Florent Marchet : Tu as écouté de la chanson ? Tu reprends “Au mont Sans Souci” de Murat…

Tu es fan de Renaud aussi ?

Ridan : J’aime beaucoup cette chanson de Murat tant elle est simple et efficace. Mais j’aime surtout les artistes grincants.

Florent Marchet : Contestataires ?

Ridan : Oui, ceux qui ont la peau dure, les “protest singers” comme on dit aux USA. Du rap, je suis passé à la chanson parce que j’ai ouvert les yeux sur le production. J’ai commencé à produire des artistes de moins en moins hip hop, plus issus de la world music. De fil en aiguille, je me suis fait un délire, et j’ai écrit cette chanson qui dit “Tu veux que je te dise le quotidien d’un Maghrébin quand t’as vingt ans ?”. On l’a proposée aux maisons de disques. Je voulais faire un single. Mon agent m’a dit “il y a une bonne et une mauvaise nouvelle. La bonne, c’est que tu enregistreras “Le quotidien”. La mauvaise, c’est qu’il faudra faire quatre albums”.

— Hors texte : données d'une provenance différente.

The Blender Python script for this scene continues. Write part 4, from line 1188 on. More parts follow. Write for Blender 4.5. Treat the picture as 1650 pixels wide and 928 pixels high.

Tu as signé pour quatre albums ?

Florent Marchet : Comme moi.

Ridan : Pendant un moment, j’ai fait la tête, et on verra…

Toi qui chante le quotidien d’un Maghrébin, tu as l’impression qu’on est obligé de passer par la chanson ? Ce que tu avais à dire là, tu n’aurais pas pu le dire au plus grand nombre par le rap ? Là, tu a accès aux médias généralistes…

Ridan : Déjà, en rap, tu as une radio, LA radio. Il n’y en a pas d’autres : Skyrock, et basta !

En plus, elle ne passe que ce qui lui plait c’est à dire des trucs sans message et sans scratch.

Ridan : Non, Skyrock ne passe pas ce qui lui plaît, mais ce qui se vend et qui est issu de la grosse industrie. Ils ouvrent une grosse vanne et ça dégueule du rap. Du rap bidon en plus ! Dès qu’ils ont besoin d’un tube, ils ouvrent la vanne : “tiens c’est Tragédie ? OK on y va”. Après il y en a 50 000 comme ça. Le public du rap ne s’intéresse pas aux thématiques que je peux aborder. Et puis avec le phrasé rap, ce n’est pas facile d’accéder aux oreilles des gens de quarante ans ou plus. Or, parfois, j’adresse des messages à mon père. La chanson n’est que l’enveloppe de ce que je veux dire.

Florent Marchet : C’est un moyen d’être compris. Et c’est ce qui est le plus dur, être compris.